* _PROBLEM DESCRIPTION_: Images are not part of the copy; transcribe all the data exactly.

* _COLLECTED DATA_:
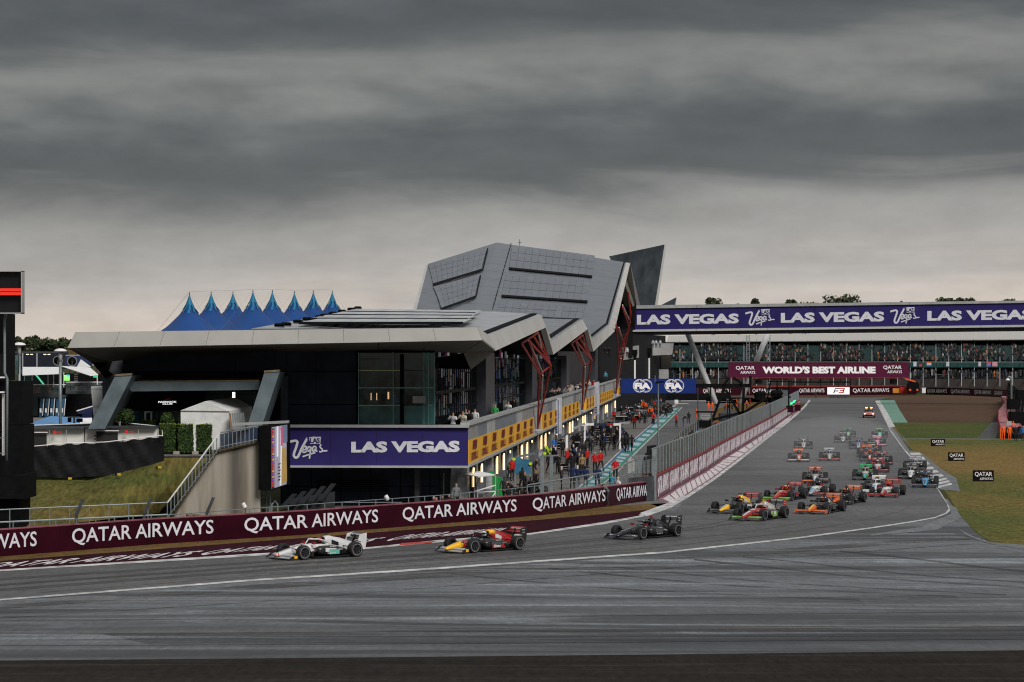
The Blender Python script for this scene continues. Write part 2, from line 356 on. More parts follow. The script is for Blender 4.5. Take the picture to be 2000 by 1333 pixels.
def sheen(nm, col, k, sx, sy, lo_, hi_, off_=0):
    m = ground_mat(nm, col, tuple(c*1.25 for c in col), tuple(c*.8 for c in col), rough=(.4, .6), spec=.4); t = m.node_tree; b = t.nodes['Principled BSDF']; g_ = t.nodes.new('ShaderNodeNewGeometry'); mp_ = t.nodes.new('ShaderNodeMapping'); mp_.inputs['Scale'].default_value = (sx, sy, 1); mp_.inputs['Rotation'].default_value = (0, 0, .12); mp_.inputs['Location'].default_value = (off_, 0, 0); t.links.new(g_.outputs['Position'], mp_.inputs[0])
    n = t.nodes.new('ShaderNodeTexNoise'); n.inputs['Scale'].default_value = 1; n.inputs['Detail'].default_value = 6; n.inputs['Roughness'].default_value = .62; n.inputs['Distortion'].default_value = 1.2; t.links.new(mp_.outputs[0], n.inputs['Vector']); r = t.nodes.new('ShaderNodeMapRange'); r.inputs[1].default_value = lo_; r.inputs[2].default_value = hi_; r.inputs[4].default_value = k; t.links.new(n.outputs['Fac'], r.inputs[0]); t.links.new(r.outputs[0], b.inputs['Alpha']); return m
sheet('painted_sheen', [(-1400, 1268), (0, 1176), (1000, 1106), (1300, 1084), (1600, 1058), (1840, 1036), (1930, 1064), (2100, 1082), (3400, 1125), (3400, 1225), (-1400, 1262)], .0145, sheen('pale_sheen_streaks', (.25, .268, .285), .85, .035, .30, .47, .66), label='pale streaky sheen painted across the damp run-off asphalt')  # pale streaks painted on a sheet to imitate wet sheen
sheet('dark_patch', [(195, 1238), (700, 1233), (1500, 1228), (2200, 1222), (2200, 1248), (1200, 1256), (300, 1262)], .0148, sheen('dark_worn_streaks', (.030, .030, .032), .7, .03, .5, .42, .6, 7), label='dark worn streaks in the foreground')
# lower left maroon run-off with painted words, tan verge
strip('dry_verge', [(-900, 1150), (0, 1086), (560, 1045), (1060, 1004), (1200, 988), (1310, 983)], [(-900, 1163), (0, 1096.5), (560, 1054), (1060, 1015.5), (1200, 1003), (1302, 993)], .010, dirt, label='strip of dry tan grass under the maroon barrier')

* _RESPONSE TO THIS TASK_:
The Blender Python script for this scene continues. Write part 2, from line 356 on. More parts follow. The script is for Blender 4.5. Take the picture to be 2000 by 1333 pixels.
def sheen(nm, col, k, sx, sy, lo_, hi_, off_=0):
    m = ground_mat(nm, col, tuple(c*1.25 for c in col), tuple(c*.8 for c in col), rough=(.4, .6), spec=.4); t = m.node_tree; b = t.nodes['Principled BSDF']; g_ = t.nodes.new('ShaderNodeNewGeometry'); mp_ = t.nodes.new('ShaderNodeMapping'); mp_.inputs['Scale'].default_value = (sx, sy, 1); mp_.inputs['Rotation'].default_value = (0, 0, .12); mp_.inputs['Location'].default_value = (off_, 0, 0); t.links.new(g_.outputs['Position'], mp_.inputs[0])
    n = t.nodes.new('ShaderNodeTexNoise'); n.inputs['Scale'].default_value = 1; n.inputs['Detail'].default_value = 6; n.inputs['Roughness'].default_value = .62; n.inputs['Distortion'].default_value = 1.2; t.links.new(mp_.outputs[0], n.inputs['Vector']); r = t.nodes.new('ShaderNodeMapRange'); r.inputs[1].default_value = lo_; r.inputs[2].default_value = hi_; r.inputs[4].default_value = k; t.links.new(n.outputs['Fac'], r.inputs[0]); t.links.new(r.outputs[0], b.inputs['Alpha']); return m
sheet('painted_sheen', [(-1400, 1268), (0, 1176), (1000, 1106), (1300, 1084), (1600, 1058), (1840, 1036), (1930, 1064), (2100, 1082), (3400, 1125), (3400, 1225), (-1400, 1262)], .0145, sheen('pale_sheen_streaks', (.25, .268, .285), .85, .035, .30, .47, .66), label='pale streaky sheen painted across the damp run-off asphalt')  # pale streaks painted on a sheet to imitate wet sheen
sheet('dark_patch', [(195, 1238), (700, 1233), (1500, 1228), (2200, 1222), (2200, 1248), (1200, 1256), (300, 1262)], .0148, sheen('dark_worn_streaks', (.030, .030, .032), .7, .03, .5, .42, .6, 7), label='dark worn streaks in the foreground')
# lower left maroon run-off with painted words, tan verge
strip('dry_verge', [(-900, 1150), (0, 1086), (560, 1045), (1060, 1004), (1200, 988), (1310, 983)], [(-900, 1163), (0, 1096.5), (560, 1054), (1060, 1015.5), (1200, 1003), (1302, 993)], .010, dirt, label='strip of dry tan grass under the maroon barrier')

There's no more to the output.